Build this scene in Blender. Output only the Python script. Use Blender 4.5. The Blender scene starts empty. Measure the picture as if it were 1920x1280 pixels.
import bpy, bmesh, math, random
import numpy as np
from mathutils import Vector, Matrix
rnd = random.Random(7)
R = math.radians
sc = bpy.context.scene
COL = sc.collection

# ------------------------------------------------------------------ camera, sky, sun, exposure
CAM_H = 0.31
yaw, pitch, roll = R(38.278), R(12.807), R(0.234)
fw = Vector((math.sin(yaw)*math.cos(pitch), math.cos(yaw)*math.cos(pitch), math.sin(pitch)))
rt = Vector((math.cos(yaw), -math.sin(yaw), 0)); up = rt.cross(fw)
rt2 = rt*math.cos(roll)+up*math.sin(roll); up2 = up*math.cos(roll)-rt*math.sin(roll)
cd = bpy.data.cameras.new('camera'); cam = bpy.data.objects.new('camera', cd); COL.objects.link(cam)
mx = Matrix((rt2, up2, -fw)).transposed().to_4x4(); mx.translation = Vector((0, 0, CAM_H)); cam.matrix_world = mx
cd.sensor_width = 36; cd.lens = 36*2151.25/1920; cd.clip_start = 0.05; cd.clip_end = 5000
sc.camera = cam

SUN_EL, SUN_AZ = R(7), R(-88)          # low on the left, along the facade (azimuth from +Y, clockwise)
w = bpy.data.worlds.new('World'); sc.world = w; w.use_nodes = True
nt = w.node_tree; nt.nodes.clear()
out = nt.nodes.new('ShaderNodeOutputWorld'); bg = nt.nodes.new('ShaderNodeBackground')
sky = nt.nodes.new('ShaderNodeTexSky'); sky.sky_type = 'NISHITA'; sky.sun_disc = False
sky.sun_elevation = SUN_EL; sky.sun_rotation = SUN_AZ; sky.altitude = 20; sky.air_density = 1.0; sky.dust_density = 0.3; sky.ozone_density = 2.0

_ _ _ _

- [The request]: Each line of the material above must be retyped precisely.

- [Result of the exercise]:
Build this scene in Blender. Output only the Python script. Use Blender 4.5. The Blender scene starts empty. Measure the picture as if it were 1920x1280 pixels.
import bpy, bmesh, math, random
import numpy as np
from mathutils import Vector, Matrix
rnd = random.Random(7)
R = math.radians
sc = bpy.context.scene
COL = sc.collection

# ------------------------------------------------------------------ camera, sky, sun, exposure
CAM_H = 0.31
yaw, pitch, roll = R(38.278), R(12.807), R(0.234)
fw = Vector((math.sin(yaw)*math.cos(pitch), math.cos(yaw)*math.cos(pitch), math.sin(pitch)))
rt = Vector((math.cos(yaw), -math.sin(yaw), 0)); up = rt.cross(fw)
rt2 = rt*math.cos(roll)+up*math.sin(roll); up2 = up*math.cos(roll)-rt*math.sin(roll)
cd = bpy.data.cameras.new('camera'); cam = bpy.data.objects.new('camera', cd); COL.objects.link(cam)
mx = Matrix((rt2, up2, -fw)).transposed().to_4x4(); mx.translation = Vector((0, 0, CAM_H)); cam.matrix_world = mx
cd.sensor_width = 36; cd.lens = 36*2151.25/1920; cd.clip_start = 0.05; cd.clip_end = 5000
sc.camera = cam

SUN_EL, SUN_AZ = R(7), R(-88)          # low on the left, along the facade (azimuth from +Y, clockwise)
w = bpy.data.worlds.new('World'); sc.world = w; w.use_nodes = True
nt = w.node_tree; nt.nodes.clear()
out = nt.nodes.new('ShaderNodeOutputWorld'); bg = nt.nodes.new('ShaderNodeBackground')
sky = nt.nodes.new('ShaderNodeTexSky'); sky.sky_type = 'NISHITA'; sky.sun_disc = False
sky.sun_elevation = SUN_EL; sky.sun_rotation = SUN_AZ; sky.altitude = 20; sky.air_density = 1.0; sky.dust_density = 0.3; sky.ozone_density = 2.0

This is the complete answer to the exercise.